Mein Gegenüber denkt aber nicht. Also, nicht weiter als bis – zu mir. Ein Problem? Das löse bitte jemand anderes für mich. Im Zweifel die Kindsmutter. Die kennt sich aus. Immerhin ist sie ja die Mutter. Und Mütter können alles.
Leider können Mütter nicht alles. Könnte ich alles, ich würde Menschen beibringen, ihre sieben Sinne zusammenzunehmen und selbst zu denken. Danach dann selbst zu handeln UND dafür auch noch die Verantwortung zu übernehmen. Das wäre mein Wunsch an diese Welt. Lernt, zu denken, zu handeln und es zu verantworten.
Und fragt nicht Andere. Also, nur, wenn es nicht anders geht. Dann schon.

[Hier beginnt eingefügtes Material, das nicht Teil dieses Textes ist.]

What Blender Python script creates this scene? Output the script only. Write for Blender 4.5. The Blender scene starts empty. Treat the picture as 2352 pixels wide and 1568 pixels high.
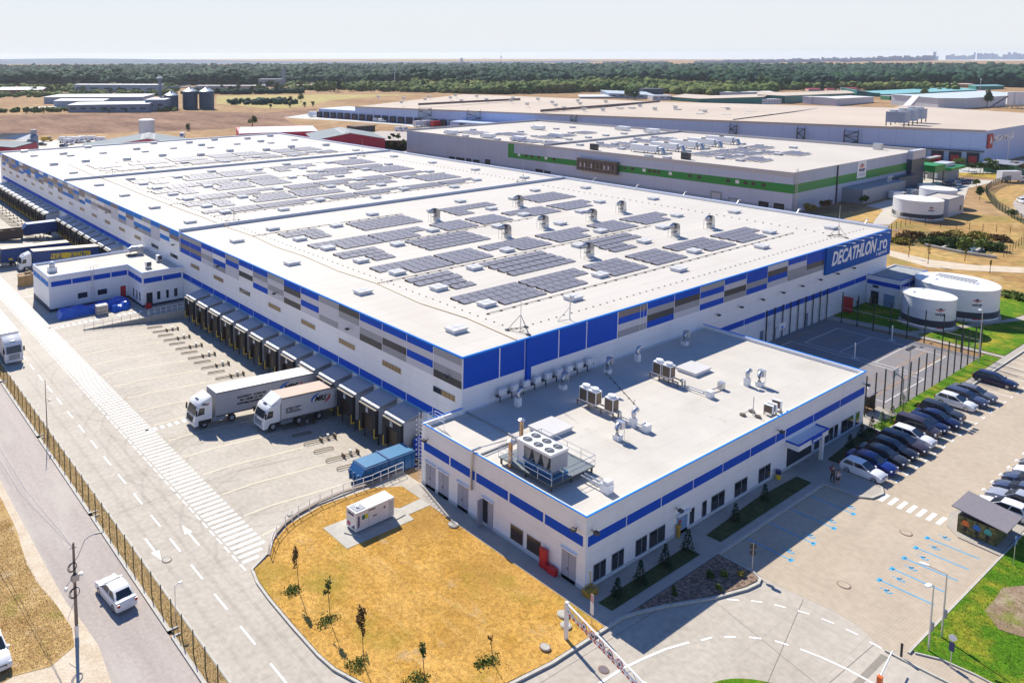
import bpy, math, random
import numpy as np
from mathutils import Vector, Matrix
random.seed(7); rng = np.random.default_rng(7)
S = bpy.context.scene
COL = S.collection
# ---------------- camera, world, sun, exposure ----------------
CAMH = 43.8
FPX, PPX, PPY = 1816.16, 764.94, 318.1
yaw, pit, rol = [math.radians(a) for a in (55.27541655, 6.04427227, -0.17078958)]
fw = np.array([math.cos(pit)*math.cos(yaw), math.cos(pit)*math.sin(yaw), -math.sin(pit)])
up = np.array([math.sin(pit)*math.cos(yaw), math.sin(pit)*math.sin(yaw), math.cos(pit)])
rt = np.cross(fw, up)
cr = math.cos(rol)*rt + math.sin(rol)*up; cu = -math.sin(rol)*rt + math.cos(rol)*up
camd = bpy.data.cameras.new('camera'); cam = bpy.data.objects.new('camera', camd); COL.objects.link(cam)
M = Matrix(((cr[0], cu[0], -fw[0], 0), (cr[1], cu[1], -fw[1], 0), (cr[2], cu[2], -fw[2], CAMH), (0, 0, 0, 1)))
cam.matrix_world = M
camd.sensor_width = 36; camd.lens = FPX/2352*36
camd.shift_x = (1176-PPX)/2352; camd.shift_y = -(784-PPY)/2352
camd.clip_start = 0.5; camd.clip_end = 60000
S.camera = cam; HAZE = 0.00006
SUN = Vector((0.276, 0.961, 0.935)).normalized()
sd = bpy.data.lights.new('sun', 'SUN'); sd.energy = 4.9; sd.angle = math.radians(0.5); sd.color = (1, 0.93, 0.80)
so = bpy.data.objects.new('sun', sd); COL.objects.link(so)
so.rotation_euler = SUN.to_track_quat('Z', 'Y').to_euler()
W = bpy.data.worlds.new('World'); S.world = W; W.use_nodes = True
nt = W.node_tree; bg = nt.nodes['Background']; sky = nt.nodes.new('ShaderNodeTexSky')
sky.sky_type = 'NISHITA'; sky.sun_disc = False; sky.sun_elevation = math.asin(SUN.z); sky.sun_rotation = math.atan2(SUN.x, SUN.y)
sky.altitude = 100; sky.air_density = 1.0; sky.dust_density = 0.35; sky.ozone_density = 3.0
tc = nt.nodes.new('ShaderNodeTexCoord'); sp = nt.nodes.new('ShaderNodeSeparateXYZ'); mx = nt.nodes.new('ShaderNodeMath'); cb = nt.nodes.new('ShaderNodeCombineXYZ')
mx.operation = 'MAXIMUM'; mx.inputs[1].default_value = 0.015
nt.links.new(tc.outputs['Generated'], sp.inputs[0]); nt.links.new(sp.outputs[0], cb.inputs[0]); nt.links.new(sp.outputs[1], cb.inputs[1])
nt.links.new(sp.outputs[2], mx.inputs[0]); nt.links.new(mx.outputs[0], cb.inputs[2]); nt.links.new(cb.outputs[0], sky.inputs[0])
tn = nt.nodes.new('ShaderNodeVectorMath'); tn.operation = 'MULTIPLY'; tn.inputs[1].default_value = (.55, .88, 1.35); nt.links.new(sky.outputs[0], tn.inputs[0]); mr = nt.nodes.new('ShaderNodeMapRange'); mr.interpolation_type = 'SMOOTHSTEP'; mr.inputs[1].default_value = .02; mr.inputs[2].default_value = .38; mr.inputs[3].default_value = 1; mr.inputs[4].default_value = 0
mi = nt.nodes.new('ShaderNodeMixRGB'); nt.links.new(sp.outputs[2], mr.inputs[0]); nt.links.new(mr.outputs[0], mi.inputs[0]); nt.links.new(tn.outputs[0], mi.inputs[1]); mi.inputs[2].default_value = (7.3, 7.6, 7.95, 1)   # whitish summer haze low in the sky
nt.links.new(mi.outputs[0], bg.inputs[0]); bg.inputs[1].default_value = 0.08
S.view_settings.view_transform = 'Standard'; S.view_settings.look = 'None'; S.view_settings.gamma = 1; S.view_settings.exposure = 0.52
S.cycles.max_bounces = 6; S.cycles.diffuse_bounces = 3; S.cycles.glossy_bounces = 3; S.cycles.transparent_max_bounces = 12
# ---------------- photo survey: tile pixel -> point on a real plane ----------------
TL = {'A1': (0, 150), 'A2': (950, 150), 'A3': (1900, 150), 'A4': (2840, 150), 'B1': (0, 750), 'B2': (950, 750), 'B3': (1900, 750), 'B4': (2840, 750),
      'C1': (0, 1350), 'C2': (950, 1350), 'C3': (1900, 1350), 'C4': (2840, 1350), 'E1': (0, 1890), 'E2': (950, 1890), 'E3': (1900, 1890), 'E4': (2840, 1890)}
def ray(t, x, y):
    ox, oy = TL[t]; X = (ox+x/2.34)/1.632653; Y = (oy+y/2.34)/1.632653
    return (X-PPX)/FPX*cr - (Y-PPY)/FPX*cu + fw
def gp(t, x, y, z=0.0):
    r = ray(t, x, y); k = (z-CAMH)/r[2]; return (float(r[0]*k), float(r[1]*k))
def hz(g, t, y):
    "height of the point above ground point g that shows at tile row y"
    Y = (TL[t][1]+y/2.34)/1.632653; lo, hi = -10., 90.
    for _ in range(40):
        m = (lo+hi)/2; v = np.array([g[0], g[1], m-CAMH]); py = PPY-FPX*float(cu@v)/float(fw@v)
        if py < Y: hi = m
        else: lo = m
    return m
# ---------------- helpers ----------------
def tag(o, label=None, cat=None, group=None, kind=None):
    if label: o['label'] = label
    if cat: o['category'] = cat
    if group: o['group'] = group
    if kind: o['kind'] = kind
    return o
def thing(name, label, cat, loc=(0, 0, 0), rz=0.0, group=None):
    o = bpy.data.objects.new(name, None); COL.objects.link(o); o.empty_display_size = 0.5
    o.location = (loc[0], loc[1], loc[2] if len(loc) > 2 else 0); o.rotation_euler = (0, 0, rz)
    return tag(o, label, cat, group)
class MB:
    def __init__(s): s.v = []; s.f = []; s.m = []
    def add(s, vs, fs, mi=0):
        n = len(s.v); s.v += [tuple(map(float, v)) for v in vs]; s.f += [tuple(i+n for i in f) for f in fs]; s.m += [mi]*len(fs); return s
    def box(s, x0, x1, y0, y1, z0, z1, mi=0):
        return s.add([(x0, y0, z0), (x1, y0, z0), (x1, y1, z0), (x0, y1, z0), (x0, y0, z1), (x1, y0, z1), (x1, y1, z1), (x0, y1, z1)],
                     [(0, 3, 2, 1), (4, 5, 6, 7), (0, 1, 5, 4), (1, 2, 6, 5), (2, 3, 7, 6), (3, 0, 4, 7)], mi)
    def poly(s, pts, z=0.0, mi=0):
        return s.add([(p[0], p[1], p[2] if len(p) > 2 else z) for p in pts], [tuple(range(len(pts)))], mi)
    def prism(s, pts, z0, z1, mi=0, mt=None):
        n = len(pts); zs0 = z0 if isinstance(z0, (list, tuple)) else [z0]*n; zs1 = z1 if isinstance(z1, (list, tuple)) else [z1]*n
        vs = [(p[0], p[1], a) for p, a in zip(pts, zs0)]+[(p[0], p[1], a) for p, a in zip(pts, zs1)]
        s.add(vs, [(i, (i+1) % n, n+(i+1) % n, n+i) for i in range(n)]+[tuple(range(n-1, -1, -1))], mi)
        k = len(s.v)-2*n; s.f.append(tuple(k+n+i for i in range(n))); s.m.append(mi if mt is None else mt); return s
    def tube(s, pts, r, n=6, mi=0, closed=False, rr=None):
        P_ = [Vector(p) for p in pts]; m = len(P_); rings = []
        for i, p in enumerate(P_):
            a = P_[(i-1) % m] if (closed or i > 0) else p; b = P_[(i+1) % m] if (closed or i < m-1) else p
            d = (b-a).normalized(); u = d.cross(Vector((0, 0, 1)))
            if u.length < 1e-3: u = Vector((1, 0, 0))
            u.normalize(); w = u.cross(d); R_ = rr[i] if rr else r
            rings.append([p+(u*math.cos(2*math.pi*k/n)+w*math.sin(2*math.pi*k/n))*R_ for k in range(n)])
        vs = [v for g_ in rings for v in g_]; fs = []
        for i in range(m if closed else m-1):
            for k in range(n):
                a, b, c, d = i*n+k, i*n+(k+1) % n, ((i+1) % m)*n+(k+1) % n, ((i+1) % m)*n+k
                fs.append((a, b, c, d))
        if not closed: fs += [tuple(range(n-1, -1, -1)), tuple((m-1)*n+k for k in range(n))]
        return s.add(vs, fs, mi)
    def cyl(s, c, r, z0, z1, n=24, mi=0, r2=None):
        r2 = r if r2 is None else r2
        vs = [(c[0]+r*math.cos(2*math.pi*k/n), c[1]+r*math.sin(2*math.pi*k/n), z0) for k in range(n)]+[(c[0]+r2*math.cos(2*math.pi*k/n), c[1]+r2*math.sin(2*math.pi*k/n), z1) for k in range(n)]
        return s.add(vs, [(k, (k+1) % n, n+(k+1) % n, n+k) for k in range(n)]+[tuple(range(n-1, -1, -1)), tuple(range(n, 2*n))], mi)
    def loft(s, rings, mi=0, cap=True):
        n = len(rings[0]); vs = [v for r_ in rings for v in r_]
        fs = [(i*n+k, i*n+(k+1) % n, (i+1)*n+(k+1) % n, (i+1)*n+k) for i in range(len(rings)-1) for k in range(n)]
        if cap: fs += [tuple(range(n-1, -1, -1)), tuple((len(rings)-1)*n+k for k in range(n))]
        return s.add(vs, fs, mi)
    def xf(s, mat, start=0):
        for i in range(start, len(s.v)): s.v[i] = tuple(mat @ Vector(s.v[i]))
        return s
    def build(s, name, mats, parent=None, smooth=0, loc=None, label=None):
        me = bpy.data.meshes.new(name); me.from_pydata(s.v, [], s.f)
        if not isinstance(mats, (list, tuple)): mats = [mats]
        for m_ in mats: me.materials.append(m_)
        me.polygons.foreach_set('material_index', s.m)
        if smooth: me.shade_smooth(); me.set_sharp_from_angle(angle=math.radians(smooth))
        me.update()
        import bmesh
        b = bmesh.new(); b.from_mesh(me); bmesh.ops.recalc_face_normals(b, faces=b.faces); b.to_mesh(me); b.free()
        o = bpy.data.objects.new(name, me); COL.objects.link(o)
        if parent: o.parent = parent
        if loc: o.location = loc
        if label: o['label'] = label
        return o
def npmesh(name, V, F, mat, parent=None, smooth=False):
    "fast mesh from numpy arrays, all faces of equal size"
    me = bpy.data.meshes.new(name); k = F.shape[1]
    me.vertices.add(len(V)); me.vertices.foreach_set('co', np.ascontiguousarray(V, dtype=np.float32).ravel())
    me.loops.add(F.size); me.loops.foreach_set('vertex_index', np.ascontiguousarray(F, dtype=np.int32).ravel())
    me.polygons.add(len(F)); me.polygons.foreach_set('loop_start', np.arange(0, F.size, k, dtype=np.int32))
    me.update(calc_edges=True); me.materials.append(mat)
    if smooth: me.shade_smooth()
    o = bpy.data.objects.new(name, me); COL.objects.link(o)
    if parent: o.parent = parent
    return o
def copy_tree(o, parent=None):
    c = o.copy(); COL.objects.link(c); c.parent = parent
    for ch in list(o.children): copy_tree(ch, c)
    return c
ORDS = 'first second third fourth fifth sixth seventh eighth ninth tenth eleventh twelfth thirteenth fourteenth fifteenth sixteenth seventeenth eighteenth nineteenth twentieth'.split()
TENS = {20: 'twenty', 30: 'thirty', 40: 'forty', 50: 'fifty', 60: 'sixty', 70: 'seventy', 80: 'eighty', 90: 'ninety'}
def ordw(n):
    if n >= 100: return 'hundredth' if n == 100 else 'hundred-'+ordw(n-100)
    if n <= 20: return ORDS[n-1]
    t = n//10*10; return (TENS[t][:-1]+'ieth') if n == t else TENS[t]+'-'+ORDS[n-t-1]
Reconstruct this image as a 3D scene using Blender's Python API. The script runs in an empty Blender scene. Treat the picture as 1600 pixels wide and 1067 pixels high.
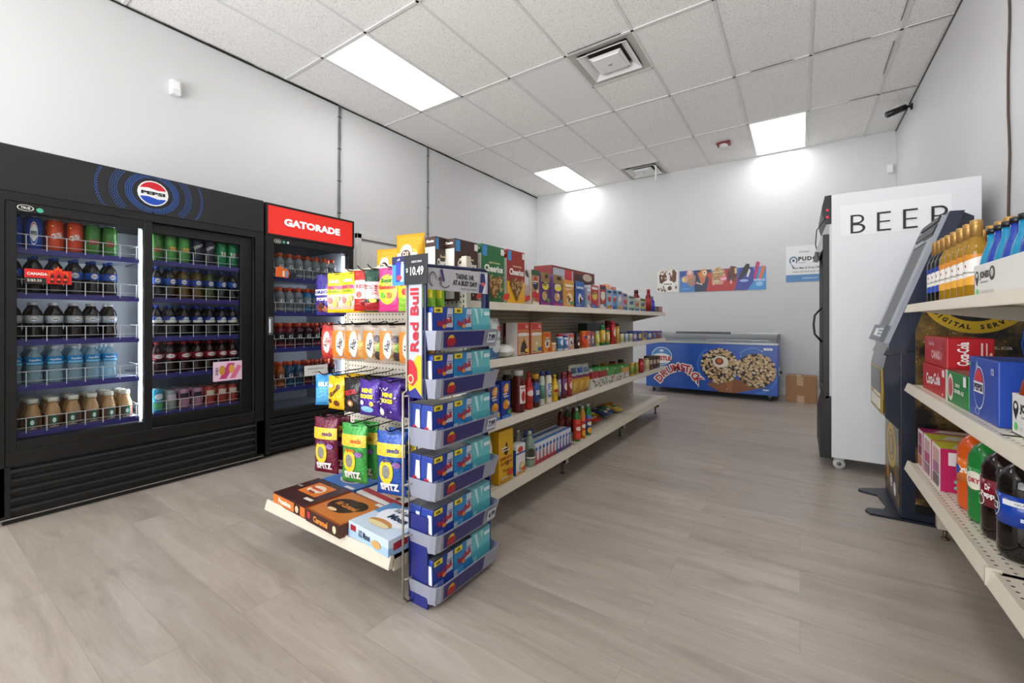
import bpy, math, random
from math import sin, cos, pi, radians as R
from mathutils import Vector, Matrix
random.seed(7)
SC = bpy.context.scene
COL = SC.collection
# ------------------------------------------------------------------ camera, world, light, exposure
EYE = 1.06; FPX = 666.0; YAW = math.atan2(450, 666)
cam = bpy.data.cameras.new('camera'); camo = bpy.data.objects.new('camera', cam); COL.objects.link(camo)
cam.sensor_width = 36; cam.lens = 36 * FPX / 1600; cam.shift_y = -32.5 / 1600; cam.clip_start = .02
camo.location = (0, 0, EYE); camo.rotation_euler = (pi / 2, 0, YAW)
SC.camera = camo
w = bpy.data.worlds.new('world'); SC.world = w; w.use_nodes = True
w.node_tree.nodes['Background'].inputs[0].default_value = (.9, .95, 1, 1)
w.node_tree.nodes['Background'].inputs[1].default_value = 1.0
SC.view_settings.view_transform = 'Standard'; SC.view_settings.look = 'None'
SC.view_settings.gamma = 1; SC.view_settings.use_curve_mapping = False
SC.view_settings.exposure = 0.30
LAMP = 5.2          # ceiling troffer emission
def area(name, loc, rot, sx, sy, watts, col=(1, 1, 1)):
    l = bpy.data.lights.new(name, 'AREA'); l.shape = 'RECTANGLE'; l.size = sx; l.size_y = sy; l.energy = watts; l.color = col
    o = bpy.data.objects.new(name, l); COL.objects.link(o); o.location = loc; o.rotation_euler = rot
    return o
area('added_front_fill', (-2.0, -2.66, 1.55), (R(90), 0, 0), 3.0, 2.5, 90, (1, 1, 1))  # added fill light behind the camera, standing in for an assumed shop window
_l = area('added_upward_fill', (-1.95, -2.62, 1.5), (R(90 + 28), 0, 0), 3.4, 2.4, 55, (1, 1, 1)); _l.data.spread = R(95)  # added light tilted upward to brighten the ceiling, no known source
# ------------------------------------------------------------------ pixel helpers (1600x1067 photo)
_s, _c = sin(YAW), cos(YAW)
def ray(u, v):
    k = u - 800; return (-_s * FPX + _c * k, _c * FPX + _s * k, 501 - v)
def onX(u, v, X):
    D = ray(u, v); t = X / D[0]; return (D[1] * t, EYE + D[2] * t)      # -> (Y, z)
def onY(u, v, Y):
    D = ray(u, v); t = Y / D[1]; return (D[0] * t, EYE + D[2] * t)      # -> (X, z)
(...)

Und auch dann bitte so, dass sich Menschen nicht total verarscht fühlen. Es gibt ja keine dummen Fragen. Also, sagt man.
Ich frage übrigens öfter mal zurück. Zum Beispiel, was er oder sie schon getan hat, um diese Frage zu beantworten. Die schlichte Antwort ist immer dieselbe: ich habe dich gefragt –
Das Leben ist eine Geduldsprobe. Fragt mich, ich weiß das.
Übrigens, so eine Steißbeinprellung, also, wenn man sich am Steißbein wehgetan hat, das merkt man. Zum Beispiel daran, dass es verdammt Hölle weh tut. Also, auch schon beim Hinfallen. Oder spätestens beim wieder aufstehen. Sitzen geht nicht. Stehen tut auch weh. Aber, hey, wie habe ich das wohl gemerkt, dass ich mir das Steißbein verletzt habe?
So eine tolle Frage! Hätte er gefragt, wie ich mich verletzt habe, das hätte ich beantwortet. Aber das hat ihn spannenderweise überhaupt nicht interessiert.